» **Problem details**
Leave out the pictures and restate the rest of the data exactly.

** START Collected material **

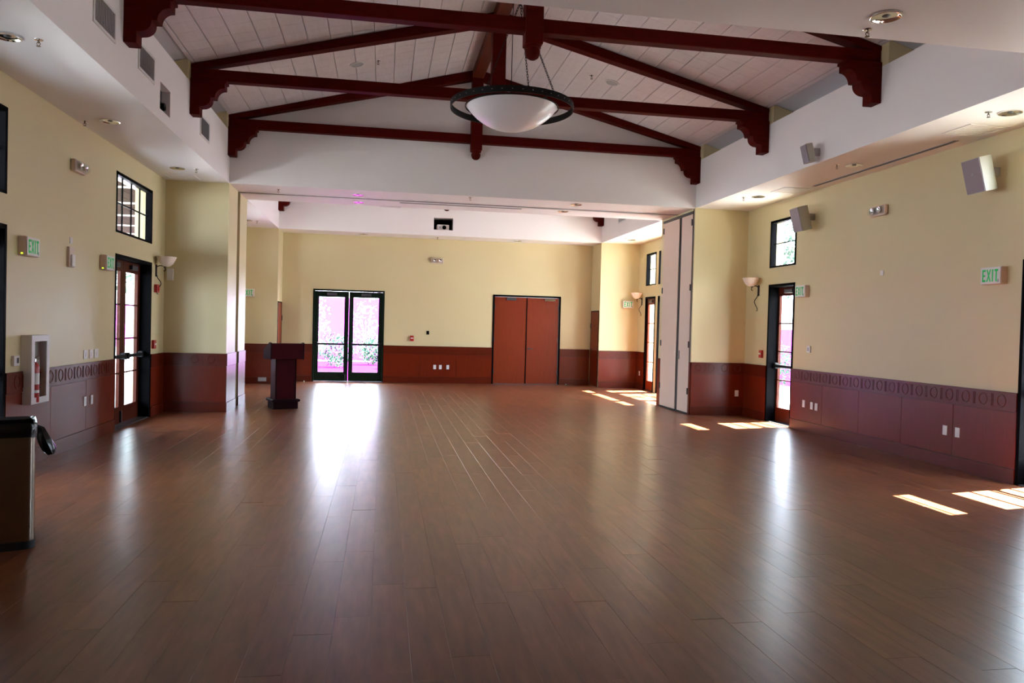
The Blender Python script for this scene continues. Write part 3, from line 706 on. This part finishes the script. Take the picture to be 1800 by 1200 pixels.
def speaker(label, fr, u, z, tilt=14, yaw=-4, w=.30, h=.39):
    t = at('wall_speaker', label, 'speaker', fr, u, z, 0, 'white wall speakers')
    B(-.03, .03, -.09, 0, -.05, .05).build('bracket', 'ventgrey', t)
    mt = Matrix.Translation((0, -.06, 0)) @ Matrix.Rotation(R(yaw), 4, 'Z') @ Matrix.Rotation(R(tilt), 4, 'X')
    D = w*.85
    pr = [(-w/2, -D), (w/2, -D)]
    for i in range(9): a = i/8*math.pi; pr.append((w/2*math.cos(a), -D*.72+D*.6*math.sin(a)))
    o = MB().prism(pr, -h/2, h/2, 'z').xform(mt).build('cabinet', 'speaker_shell', t, smooth=True)
    B(-w/2+.006, w/2-.006, -D-.008, -D, -h/2+.006, h/2-.006).xform(mt).build('grille', 'speaker_grille', o)
    MB().lathe([(0, 0), (.014, 0), (.014, -.004), (0, -.004)], 14, 0, -D-.008, .02, 'y').xform(mt).build('badge', 'greyplastic', o)
speaker('large white speaker high on the right wall near the right edge', FR_, 7.80, 3.52); speaker('white speaker overlapping the high window on the right wall', FR_, 11.62, 3.53); speaker('small white speaker on the right soffit face', FSR, 9.72, 4.10, w=.17, h=.25)
def plate(name, label, cat, fr, u, z, w, h, mt='plastic', dep=.008, inner=None, im='greyplastic', group=None):
    t = at(name, label, cat, fr, u, z, fr_off(fr, z), group)
    B(-w/2, w/2, -dep, 0, -h/2, h/2).build('cover_plate', mt, t, bevel=min(.004, dep/3))
    for (a, b, c, d, e) in (inner or []): B(a, b, -dep-e, -dep, c, d).build('insert', im, t)
    return t
def fr_off(fr, z): return .018 if z < .8 else (.024 if z < ZW else 0)
OUT = [(-.017, .017, .008, .036, .002), (-.017, .017, -.036, -.008, .002)]
for fr, u, z, lab in ((FL, 10.394, .53, 'white outlet on the left wainscot nearer the extinguisher'), (FL, 10.62, .53, 'white outlet on the left wainscot nearer the french doors'), (FR_, 11.713, .455, 'white outlet closest to the glazed door on the right wainscot'),
        (FR_, 11.473, .445, 'white outlet in the middle of the trio on the right wainscot'), (FR_, 11.34, .44, 'white outlet farthest from the glazed door in the right wainscot trio'), (FR_, 8.469, .46, 'white outlet left of the pair at the right edge of the wainscot'),
        (FR_, 8.26, .46, 'white outlet right of the pair at the right edge of the wainscot'), (FF, 1.429, .445, 'first white outlet from the glass doors on the far wainscot'), (FF, 1.585, .445, 'middle white outlet on the far wainscot'), (FF, 1.789, .445, 'white outlet nearest the wooden doors on the far wainscot'),
        (FPL, 6.78, .43, 'white outlet on the dark wainscot of the right pier'), (FR_, 19.98, .43, 'far white outlet by the narrow wooden door')):
    plate('wall_outlet', lab, 'outlet', fr, u, z, .075, .118, inner=OUT, im='plastic', group='white wall outlets')
SWI = [(-.012, .012, -.025, .025, .003)]
for i, (u, lab) in enumerate(((10.44, 'white switch plate nearest the extinguisher cabinet'), (10.63, 'middle white switch plate above the left wainscot'), (10.81, 'wide white switch plate nearest the french doors'))):
    plate('light_switch', lab, 'switch', FL, u, 1.118, .12 if i < 2 else .14, .115, inner=SWI, im='plastic', group='switch plates above the left wainscot')
plate('thermostat', 'white thermostat with dark display beside the extinguisher cabinet', 'thermostat', FL, 8.54, 1.13, .12, .105, dep=.03, inner=[(-.005, .04, -.025, .03, .001)], im='darkgrey')
plate('wall_sensor', 'small white square sensor above the grey wall station', 'sensor', FL, 9.935, 2.50, .075, .075)
t = at('door_chime', 'grey wall station with paper holder below the small sensor', 'wall box', FL, 9.90, 2.30); B(-.075, .075, -.03, 0, -.12, .12).build('housing', 'beige', t, bevel=.006); B(-.045, .05, -.05, -.03, -.11, .03).build('holder', 'plastic', t, bevel=.004)
plate('wall_sensor', 'small white square sensor on the right wall', 'sensor', FR_, 9.825, 2.50, .07, .07)
plate('thermostat', 'grey wall control with dark window beside the glazed door', 'thermostat', FR_, 11.63, 1.36, .10, .11, dep=.02, inner=[(-.03, .02, -.03, .03, .001)], im='greyplastic')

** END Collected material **

» **Exercise answer**
The Blender Python script for this scene continues. Write part 3, from line 706 on. This part finishes the script. Take the picture to be 1800 by 1200 pixels.
def speaker(label, fr, u, z, tilt=14, yaw=-4, w=.30, h=.39):
    t = at('wall_speaker', label, 'speaker', fr, u, z, 0, 'white wall speakers')
    B(-.03, .03, -.09, 0, -.05, .05).build('bracket', 'ventgrey', t)
    mt = Matrix.Translation((0, -.06, 0)) @ Matrix.Rotation(R(yaw), 4, 'Z') @ Matrix.Rotation(R(tilt), 4, 'X')
    D = w*.85
    pr = [(-w/2, -D), (w/2, -D)]
    for i in range(9): a = i/8*math.pi; pr.append((w/2*math.cos(a), -D*.72+D*.6*math.sin(a)))
    o = MB().prism(pr, -h/2, h/2, 'z').xform(mt).build('cabinet', 'speaker_shell', t, smooth=True)
    B(-w/2+.006, w/2-.006, -D-.008, -D, -h/2+.006, h/2-.006).xform(mt).build('grille', 'speaker_grille', o)
    MB().lathe([(0, 0), (.014, 0), (.014, -.004), (0, -.004)], 14, 0, -D-.008, .02, 'y').xform(mt).build('badge', 'greyplastic', o)
speaker('large white speaker high on the right wall near the right edge', FR_, 7.80, 3.52); speaker('white speaker overlapping the high window on the right wall', FR_, 11.62, 3.53); speaker('small white speaker on the right soffit face', FSR, 9.72, 4.10, w=.17, h=.25)
def plate(name, label, cat, fr, u, z, w, h, mt='plastic', dep=.008, inner=None, im='greyplastic', group=None):
    t = at(name, label, cat, fr, u, z, fr_off(fr, z), group)
    B(-w/2, w/2, -dep, 0, -h/2, h/2).build('cover_plate', mt, t, bevel=min(.004, dep/3))
    for (a, b, c, d, e) in (inner or []): B(a, b, -dep-e, -dep, c, d).build('insert', im, t)
    return t
def fr_off(fr, z): return .018 if z < .8 else (.024 if z < ZW else 0)
OUT = [(-.017, .017, .008, .036, .002), (-.017, .017, -.036, -.008, .002)]
for fr, u, z, lab in ((FL, 10.394, .53, 'white outlet on the left wainscot nearer the extinguisher'), (FL, 10.62, .53, 'white outlet on the left wainscot nearer the french doors'), (FR_, 11.713, .455, 'white outlet closest to the glazed door on the right wainscot'),
        (FR_, 11.473, .445, 'white outlet in the middle of the trio on the right wainscot'), (FR_, 11.34, .44, 'white outlet farthest from the glazed door in the right wainscot trio'), (FR_, 8.469, .46, 'white outlet left of the pair at the right edge of the wainscot'),
        (FR_, 8.26, .46, 'white outlet right of the pair at the right edge of the wainscot'), (FF, 1.429, .445, 'first white outlet from the glass doors on the far wainscot'), (FF, 1.585, .445, 'middle white outlet on the far wainscot'), (FF, 1.789, .445, 'white outlet nearest the wooden doors on the far wainscot'),
        (FPL, 6.78, .43, 'white outlet on the dark wainscot of the right pier'), (FR_, 19.98, .43, 'far white outlet by the narrow wooden door')):
    plate('wall_outlet', lab, 'outlet', fr, u, z, .075, .118, inner=OUT, im='plastic', group='white wall outlets')
SWI = [(-.012, .012, -.025, .025, .003)]
for i, (u, lab) in enumerate(((10.44, 'white switch plate nearest the extinguisher cabinet'), (10.63, 'middle white switch plate above the left wainscot'), (10.81, 'wide white switch plate nearest the french doors'))):
    plate('light_switch', lab, 'switch', FL, u, 1.118, .12 if i < 2 else .14, .115, inner=SWI, im='plastic', group='switch plates above the left wainscot')
plate('thermostat', 'white thermostat with dark display beside the extinguisher cabinet', 'thermostat', FL, 8.54, 1.13, .12, .105, dep=.03, inner=[(-.005, .04, -.025, .03, .001)], im='darkgrey')
plate('wall_sensor', 'small white square sensor above the grey wall station', 'sensor', FL, 9.935, 2.50, .075, .075)
t = at('door_chime', 'grey wall station with paper holder below the small sensor', 'wall box', FL, 9.90, 2.30); B(-.075, .075, -.03, 0, -.12, .12).build('housing', 'beige', t, bevel=.006); B(-.045, .05, -.05, -.03, -.11, .03).build('holder', 'plastic', t, bevel=.004)
plate('wall_sensor', 'small white square sensor on the right wall', 'sensor', FR_, 9.825, 2.50, .07, .07)
plate('thermostat', 'grey wall control with dark window beside the glazed door', 'thermostat', FR_, 11.63, 1.36, .10, .11, dep=.02, inner=[(-.03, .02, -.03, .03, .001)], im='greyplastic')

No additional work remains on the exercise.